Obstacles to Accessing Higher Education for Refugee and Immigrant Adolescents in Middle Tennessee

Authors: James Chaney*, Middle Tennessee State University, Denise Bates, Middle Tennessee State University, Claire Cook, Middle Tennessee State University, Ida Fadzillah, Middle Tennessee State University, Laura Clark, Middle Tennessee State University
Topics: Ethnic Geography, Immigration/Transnationalism, Qualitative Research
Keywords: Refugees, Immigrants, Resettlement, Education, Integration
Session Type: Paper
Day: 4/10/2018
Start / End Time: 4:40 PM / 6:20 PM
Room: Galvez, , Marriott, 5th Floor
Presentation File: No File Uploaded


This paper presents the preliminary results of an ongoing study of the various challenges immigrant and refugee adolescents face accessing higher education in Rutherford County, a suburban county situated in the Nashville-Murfreesboro-Franklin, TN, Metropolitan Statistical Area (Nashville MSA). The Nashville MSA boasts a dynamic, burgeoning refugee and immigrant demographic composite and is home to the state’s largest foreign-born population.

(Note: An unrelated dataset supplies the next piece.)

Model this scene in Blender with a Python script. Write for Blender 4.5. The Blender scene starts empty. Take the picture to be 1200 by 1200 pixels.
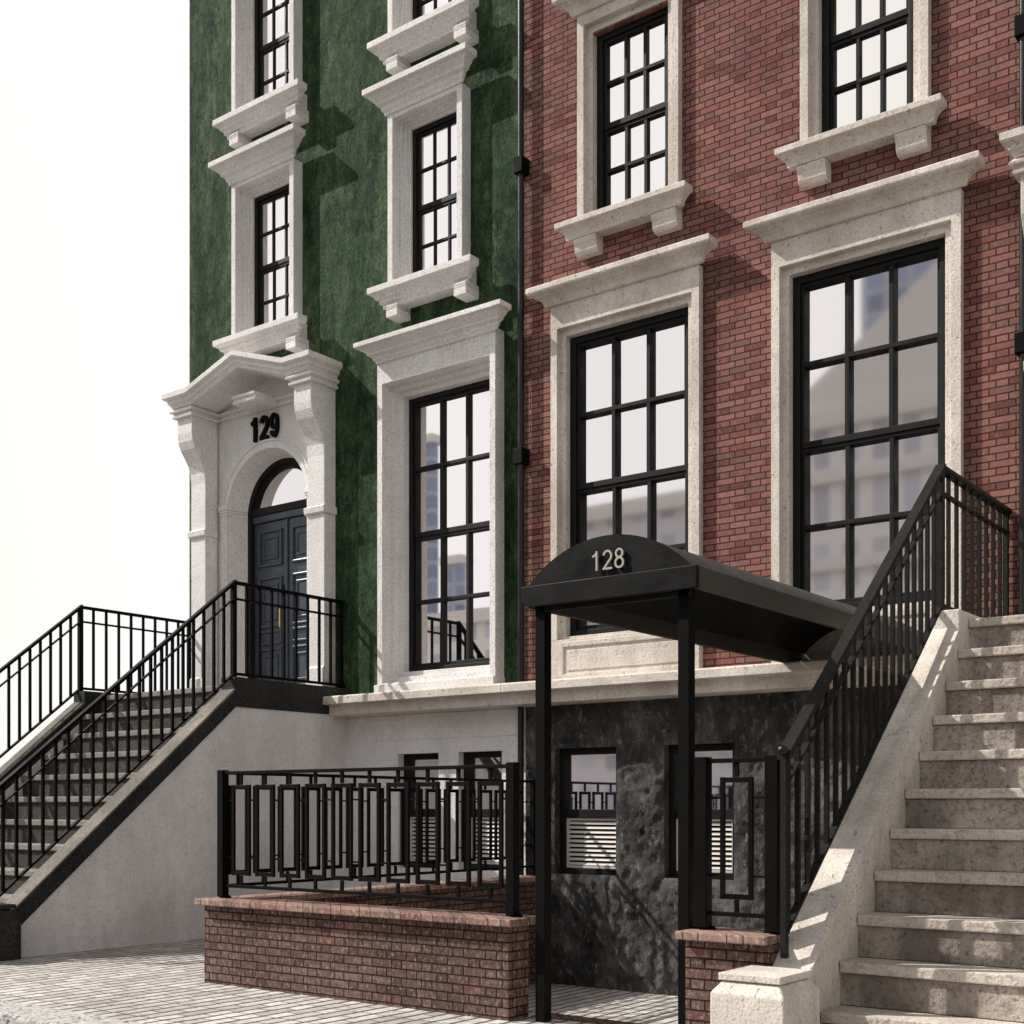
import bpy, bmesh, math, random
from mathutils import Vector, Matrix
random.seed(7)
R = math.radians
scn = bpy.context.scene
COL = scn.collection

# ------------------------------------------------------------------ camera
FPX = 1475.0
TH = math.atan2(1112, 1475.0)
cam_d = bpy.data.cameras.new('camera')
cam = bpy.data.objects.new('camera', cam_d); COL.objects.link(cam)
cam.location = (0, 0, 1.5)
cam.rotation_euler = (R(90), 0, TH)
cam_d.sensor_width = 36.0
cam_d.lens = 36.0 * FPX / 1200.0
cam_d.shift_y = (946 - 600) / 1200.0
cam_d.clip_end = 5000
scn.camera = cam

# ------------------------------------------------------------------ light
SUN_TO = Vector((-1.05, -0.5, 1.0)).normalized()
sl = bpy.data.lights.new('sun', 'SUN'); sl.energy = 5.0; sl.angle = R(0.5); sl.color = (1.0, 0.945, 0.875)
so = bpy.data.objects.new('sun', sl); COL.objects.link(so)
so.rotation_euler = SUN_TO.to_track_quat('Z', 'Y').to_euler()
so.location = (-20, -10, 30)
w = bpy.data.worlds.new('World'); scn.world = w; w.use_nodes = True
nt = w.node_tree; nt.nodes.clear()
sky = nt.nodes.new('ShaderNodeTexSky'); sky.sky_type = 'NISHITA'; sky.sun_disc = False
sky.sun_elevation = math.asin(SUN_TO.z)
sky.sun_rotation = math.atan2(SUN_TO.x, SUN_TO.y)
sky.air_density = 1.0; sky.dust_density = 6.0; sky.ozone_density = 1.0
hs = nt.nodes.new('ShaderNodeHueSaturation'); hs.inputs['Saturation'].default_value = 0.12
mx = nt.nodes.new('ShaderNodeMix'); mx.data_type = 'RGBA'
mx.inputs[7].default_value = (8.5, 8.42, 8.4, 1)          # bright white haze, thick at the horizon and thin overhead
tc = nt.nodes.new('ShaderNodeTexCoord'); sxyz = nt.nodes.new('ShaderNodeSeparateXYZ'); hz = nt.nodes.new('ShaderNodeValToRGB')
nt.links.new(tc.outputs['Generated'], sxyz.inputs[0]); nt.links.new(sxyz.outputs[2], hz.inputs[0]); nt.links.new(hz.outputs[0], mx.inputs[0])
hz.color_ramp.elements[0].position = 0.52; hz.color_ramp.elements[0].color = (1, 1, 1, 1)
hz.color_ramp.elements[1].position = 0.85; hz.color_ramp.elements[1].color = (0.12, 0.12, 0.12, 1)
bg = nt.nodes.new('ShaderNodeBackground'); bg.inputs['Strength'].default_value = 0.12
wo = nt.nodes.new('ShaderNodeOutputWorld')
nt.links.new(sky.outputs[0], hs.inputs['Color']); nt.links.new(hs.outputs[0], mx.inputs[6])
nrm = nt.nodes.new('ShaderNodeVectorMath'); nrm.operation = 'DOT_PRODUCT'; nrm.inputs[1].default_value = (-0.93, -0.37, 0.0)
nt.links.new(tc.outputs['Generated'], nrm.inputs[0])
az = nt.nodes.new('ShaderNodeMapRange'); az.interpolation_type = 'SMOOTHSTEP'      # haze glows on the sun's side of the sky
az.inputs['From Min'].default_value = -0.25; az.inputs['From Max'].default_value = 0.36
az.inputs['To Min'].default_value = 0.60; az.inputs['To Max'].default_value = 1.0
nt.links.new(nrm.outputs['Value'], az.inputs['Value'])
dim = nt.nodes.new('ShaderNodeVectorMath'); dim.operation = 'SCALE'
nt.links.new(mx.outputs[2], dim.inputs[0]); nt.links.new(az.outputs[0], dim.inputs['Scale'])
wr = nt.nodes.new('ShaderNodeValToRGB'); wr.color_ramp.elements[0].position = 0.50; wr.color_ramp.elements[0].color = (0, 0, 0, 1)
wr.color_ramp.elements[1].position = 0.60; wr.color_ramp.elements[1].color = (0.4, 0.4, 0.4, 1)
we = wr.color_ramp.elements.new(0.70); we.color = (0, 0, 0, 1)
nt.links.new(nrm.outputs['Value'], wr.inputs[0])
wm = nt.nodes.new('ShaderNodeMix'); wm.data_type = 'RGBA'; wm.blend_type = 'MULTIPLY'; wm.inputs[7].default_value = (1.0, 0.985, 0.86, 1)
nt.links.new(wr.outputs[0], wm.inputs[0]); nt.links.new(dim.outputs[0], wm.inputs[6])
nt.links.new(wm.outputs[2], bg.inputs['Color']); nt.links.new(bg.outputs[0], wo.inputs[0])
scn.view_settings.view_transform = 'Standard'; scn.view_settings.look = 'None'
scn.view_settings.exposure = 0; scn.view_settings.gamma = 1
scn.render.engine = 'CYCLES'
scn.cycles.samples = 96; scn.cycles.use_denoising = True
scn.render.resolution_x = 1024; scn.render.resolution_y = 1024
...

Currently, Tennessee ranks 42nd in the U.S. in the number adults with at least an associate’s degree or higher. Consequently, this negatively affects the state’s competitiveness in a global, knowledge-based economy. To increase the percentage of Tennesseans with higher education degrees, the state began offering free attendance in 2015 to Tennessee community colleges for students who graduate high school and meet institutional requirements. Although this policy has made access to higher education attainable to many Tennesseans, immigrant and refugee high school students enrolled in English Language Learner (ELL) programs have been less likely to pursue post-secondary education following graduation. This study explores the obstacles responsible for the low post-secondary degree attainment of Tennessee’s refugee and immigrant population by conducting interviews and focus groups with ELL students and their parents from Rutherford County’s Latino, Arabic-speaking, and Karen community as well as high school ELL teachers and counselors. The findings of this study elucidate the drastically diverse challenges and perceived barriers ELL students of different ethnicity, nationality, and immigration status contend with regarding the pursuit of higher education in Tennessee.